Probabilistic model of beam‐plasma interaction in randomly inhomogeneous solar wind

This paper is dedicated to the effects of plasma density fluctuations in the solar wind on the relaxation of the electron beams ejected from the Sun. The density fluctuations are supposed to be responsible for the changes in the local phase velocity of the Langmuir waves generated by the beam instability. Changes in the wave phase velocity during the wave propagation can be described in terms of probability distribution function determined by distribution of the density fluctuations. Using these probability distributions, we describe resonant wave particle interactions by a system of equations, similar to a well‐known quasi‐linear approximation, where the conventional velocity diffusion coefficient and the wave growth rate are replaced by the averaged in the velocity space.

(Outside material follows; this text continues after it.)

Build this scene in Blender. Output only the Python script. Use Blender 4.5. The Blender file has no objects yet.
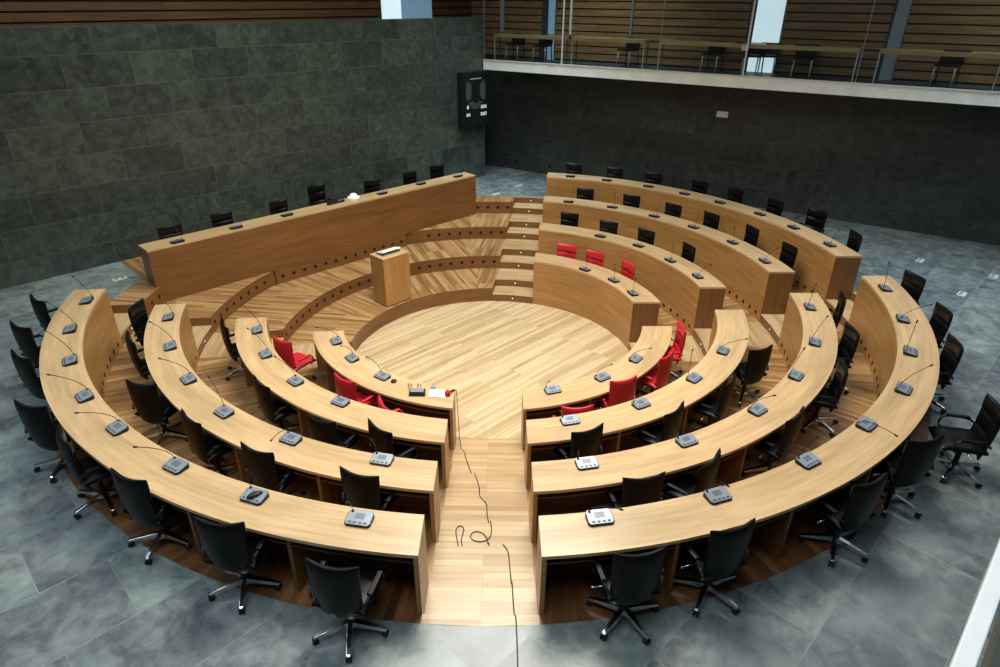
import bpy, bmesh, math, random
from mathutils import Vector, Matrix
# surveyed positions (metres): chairs (x, y, facing degrees), microphones (x, y, tip offset), cables
CH= {'L4': [(-6.97, -1.24, 47), (-6.77, -2.15, 56), (-6.31, -3.05, 52), (-5.65, -4.23, 67), (-4.94, -4.94, 34), (-4.08, -5.64, 60), (-3.1, -6.35, 75), (-2.06, -6.96, 71)], 'L3': [(-5.71, -1.04, 353), (-5.39, -2.09, 30), (-4.87, -3.33, 69), (-3.95, -4.24, 42), (-3.09, -4.91, 58), (-1.96, -5.44, 63)], 'L2': [(-4.38, -1.1, 24), (-3.44, -2.99, 37), (-2.56, -3.93, 58), (-1.78, -4.22, 41)], 'L1': [(-3.56, -1.07, 49), (-2.41, -2.44, 46), (-1.75, -3.25, 25)], 'R1': [(2.97, -1.48, 174), (2.42, -2.29, 133), (1.59, -2.9, 105), (0.78, -3.53, 90)], 'R2': [(3.75, -2.78, 107), (2.79, -3.66, 135), (1.79, -4.24, 129), (0.61, -4.51, 109)], 'R3': [(5.5, -1.89, 151), (4.94, -3.07, 170), (4.16, -4.04, 157), (2.97, -4.98, 127), (1.61, -5.67, 130), (0.9, -5.82, 95)], 'R4': [(6.71, -1.96, 183), (6.24, -3.18, 167), (5.64, -4.13, 161), (4.96, -5.57, 158), (3.86, -5.96, 97), (2.84, -6.51, 108), (1.28, -6.93, 103), (0.41, -7.11, 93)], 'B4': [(2.93, 6.39, 243), (3.89, 5.81, 234), (4.73, 5.18, 227), (5.59, 4.29, 209), (6.14, 3.47, 200), (6.62, 2.48, 197), (7.16, 1.64, 206), (7.03, 0.18, 172)], 'B3': [(2.91, 5.0, 238), (3.9, 4.29, 227), (4.64, 3.44, 214), (5.24, 2.65, 203), (5.7, 1.64, 187), (5.92, 0.48, 187)], 'B2': [(2.3, 4.02, 239), (3.06, 3.26, 231), (3.72, 2.58, 214), (4.29, 1.56, 191)], 'B1': [(1.95, 2.67, 240), (2.45, 2.18, 224), (2.95, 1.47, 197)], 'P': [(-6.16, 1.94, 307), (-5.35, 2.7, 310), (-4.31, 3.48, 316), (-3.67, 4.77, 307), (-2.36, 5.11, 307), (-1.41, 5.88, 312), (-0.7, 6.56, 304)]}
MI= {'L4': [(-6.59, -0.99, (-0.08, 0.02, 0.41)), (-6.39, -2.01, (-0.23, 0.1, 0.41)), (-5.97, -2.97, (-0.23, 0.12, 0.41)), (-5.4, -3.9, (-0.32, 0.05, 0.31)), (-4.75, -4.63, (-0.33, -0.01, 0.26)), (-3.89, -5.39, (-0.29, -0.04, 0.32)), (-2.99, -5.95, (-0.11, 0.18, 0.43)), (-1.96, -6.38, (-0.07, -0.15, 0.37))], 'L3': [(-5.41, -1.05, (0.09, -0.17, 0.34)), (-5.06, -2.07, (-0.23, 0.13, 0.36)), (-4.51, -3.07, (-0.32, 0.1, 0.3)), (-3.83, -3.94, (-0.16, 0.23, 0.39)), (-2.91, -4.6, (-0.14, -0.25, 0.21)), (-1.83, -5.11, (-0.08, -0.11, 0.39))], 'L2': [(-4.08, -1.01, (-0.2, 0.18, 0.4)), (-3.78, -1.87, (-0.23, 0.19, 0.37)), (-3.19, -2.74, (-0.25, 0.15, 0.35)), (-2.49, -3.36, (-0.01, -0.19, 0.32))], 'L1': [(-2.83, -0.93, (-0.28, 0.03, 0.28)), (-2.51, -1.56, (-0.12, -0.14, 0.33)), (-1.99, -2.19, (-0.2, -0.01, 0.38))], 'R1': [(2.14, -2.1, (0.14, -0.19, 0.31)), (1.44, -2.61, (0.05, -0.19, 0.35)), (0.59, -2.89, (-0.11, -0.23, 0.33))], 'R2': [(3.39, -2.56, (0.27, -0.11, 0.27)), (2.61, -3.31, (-0.05, 0.1, 0.42)), (1.62, -3.88, (-0.2, -0.17, 0.37)), (0.56, -4.15, (-0.19, -0.21, 0.33))], 'R3': [(5.2, -1.83, (-0.01, -0.02, 0.43)), (4.59, -3.02, (0.1, 0.02, 0.42)), (3.79, -3.91, (0.02, 0.01, 0.42)), (2.86, -4.65, (0.03, -0.2, 0.36)), (1.72, -5.17, (-0.25, -0.23, 0.3)), (0.45, -5.44, (-0.16, -0.19, 0.35))], 'R4': [(6.41, -1.92, (-0.02, 0.06, 0.44)), (5.92, -3.04, (0.2, -0.17, 0.32)), (5.34, -3.99, (0.02, 0.08, 0.42)), (4.6, -4.87, (0.18, -0.07, 0.38)), (3.67, -5.52, (0.06, -0.35, 0.13)), (2.65, -6.06, (-0.01, -0.03, 0.34)), (1.48, -6.46, (-0.06, -0.22, 0.34)), (0.26, -6.62, (0.11, -0.19, 0.29))], 'B4': [(2.8, 6.08, (0.09, 0.03, 0.34)), (3.67, 5.57, (0.27, -0.1, 0.34)), (4.57, 4.86, (0.16, -0.04, 0.34)), (5.24, 4.09, (0.02, -0.06, 0.34)), (5.8, 3.27, (0.11, -0.06, 0.34)), (6.31, 2.29, (0.02, -0.07, 0.34)), (6.57, 1.31, (0.03, 0.03, 0.34)), (6.72, 0.21, (0.07, -0.06, 0.34))], 'B3': [(2.49, 4.82, (0.12, 0.03, 0.34)), (3.47, 4.24, (0.03, -0.02, 0.34)), (4.27, 3.41, (0.11, -0.03, 0.34)), (4.89, 2.51, (0.04, -0.05, 0.34)), (5.33, 1.43, (-0.05, -0.05, 0.34)), (5.48, 0.3, (0.07, -0.19, 0.34))], 'B2': [(2.88, 3.06, (0.14, -0.07, 0.34)), (3.57, 2.33, (0.18, -0.15, 0.34)), (3.96, 1.36, (0.01, -0.03, 0.34)), (4.2, 0.45, (0.11, -0.22, 0.34))], 'B1': [(2.24, 1.86, (0.05, -0.03, 0.34)), (2.7, 1.19, (0.0, 0.03, 0.34)), (2.9, 0.49, (0.0, -0.06, 0.34))], 'P': [(-6.03, 1.7, (-0.13, 0.18, 0.31)), (-5.1, 2.48, (-0.05, 0.08, 0.4)), (-4.2, 3.25, (-0.05, 0.27, 0.29)), (-3.17, 4.21, (0.02, 0.27, 0.33)), (-2.19, 4.81, (-0.02, 0.33, 0.23)), (-1.24, 5.64, (-0.01, -0.01, 0.34)), (-0.24, 6.31, (0.06, 0.1, 0.34))]}
C1= [(-0.829, -2.973, -1.153), (-0.774, -3.502, -0.988), (-0.744, -3.686, -0.988), (-0.679, -4.107, -0.824), (-0.657, -4.313, -0.824), (-0.699, -4.631, -0.659), (-0.608, -4.753, -0.659), (-0.63, -4.967, -0.659), (-0.616, -5.295, -0.494), (-0.62, -5.44, -0.494), (-0.668, -5.561, -0.494), (-0.774, -5.579, -0.494), (-0.884, -5.52, -0.494), (-0.888, -5.425, -0.494), (-0.79, -5.373, -0.494), (-0.683, -5.481, -0.494), (-0.692, -5.795, -0.329)]
C2= [(-1.033, -5.756, -0.329), (-1.031, -5.472, -0.494), (-1.046, -5.343, -0.494), (-1.006, -5.266, -0.494), (-0.947, -5.273, -0.494), (-0.93, -5.356, -0.494), (-0.985, -5.477, -0.494), (-0.989, -5.761, -0.329)]
C3= [(-0.537, -5.799, -0.329), (-0.489, -5.863, -0.329), (-0.499, -6.019, -0.329), (-0.514, -6.288, -0.329), (-0.55, -6.676, -0.165), (-0.575, -7.034, 0.0), (-0.596, -7.24, 0.0), (-0.642, -7.615, 0.0)]
random.seed(5)
sc = bpy.context.scene
COL = sc.collection
PI = math.pi
H = 0.3295                     # height of one tier (two steps)
RI = [2.791, 4.046, 5.322, 6.514]   # front radius of each desk row = edge of each tier
RO = [3.319, 4.552, 5.813, 7.014]   # rear radius of each desk row
RWOOD = 7.12

# ------------------------------------------------------------------ materials
class NT:
    def __init__(s, name):
        s.m = bpy.data.materials.new(name); s.m.use_nodes = True
        s.t = s.m.node_tree; s.t.nodes.clear()
        s.out = s.n('ShaderNodeOutputMaterial'); s.b = s.n('ShaderNodeBsdfPrincipled')
        s.l(s.b.outputs[0], s.out.inputs[0])
    def n(s, typ, **kw):
        nd = s.t.nodes.new(typ)
        for k, v in kw.items(): setattr(nd, k, v)
        return nd
    def l(s, a, b): s.t.links.new(a, b)
    def uv(s, sx=1, sy=1, sz=1, obj=False):
        tc = s.n('ShaderNodeTexCoord'); mp = s.n('ShaderNodeMapping')
        mp.inputs['Scale'].default_value = (sx, sy, sz)
        s.l(tc.outputs['Object' if obj else 'UV'], mp.inputs[0]); return mp.outputs[0]
    def noise(s, vec, scale=1, detail=4, rough=.55, dist=0):
        nd = s.n('ShaderNodeTexNoise'); nd.inputs['Scale'].default_value = scale
        nd.inputs['Detail'].default_value = detail; nd.inputs['Roughness'].default_value = rough
        nd.inputs['Distortion'].default_value = dist
        s.l(vec, nd.inputs['Vector']); return nd.outputs['Fac']
    def ramp(s, fac, stops):
        r = s.n('ShaderNodeValToRGB'); e = r.color_ramp.elements
        e[0].position, e[0].color = stops[0][0], (*stops[0][1], 1)
        e[1].position, e[1].color = stops[-1][0], (*stops[-1][1], 1)
        for p_, c in stops[1:-1]:
            x = e.new(p_); x.color = (*c, 1)
        s.l(fac, r.inputs[0]); return r.outputs[0]
    def mix(s, fac, a, b, mode='MIX'):
        x = s.n('ShaderNodeMix', data_type='RGBA', blend_type=mode)
        if isinstance(fac, (int, float)): x.inputs[0].default_value = fac
        else: s.l(fac, x.inputs[0])
        for i, v in ((6, a), (7, b)):
            if isinstance(v, tuple): x.inputs[i].default_value = (*v, 1)
            else: s.l(v, x.inputs[i])
        return x.outputs[2]
    def bump(s, hgt, strength=.2, dist=.01):
        b = s.n('ShaderNodeBump'); b.inputs['Strength'].default_value = strength; b.inputs['Distance'].default_value = dist
        s.l(hgt, b.inputs['Height']); s.l(b.outputs[0], s.b.inputs['Normal'])
    def set(s, **kw):
        for k, v in kw.items():
            i = s.b.inputs[k.replace('_', ' ')]
            if isinstance(v, (int, float)): i.default_value = v
            elif isinstance(v, tuple): i.default_value = (*v, 1)
            else: s.l(v, i)
        return s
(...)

It was shown that the process of relaxation of electron beam is accompanied by transformation of significant part of the beam kinetic energy to energy of the accelerated particles via generation and absorption of the Langmuir waves. We discovered that for the very rapid beams with beam velocity v b >15 v t , where v t is a thermal velocity of background plasma, the relaxation process consists of two well‐separated steps. On first step the major relaxation process occurs and the wave growth rate almost everywhere in the velocity space becomes close to zero or negative. At the second stage the system remains in the state close to state of marginal stability long enough to explain how the beam may be preserved traveling distances over 1 AU while still being able to generate the Langmuir waves.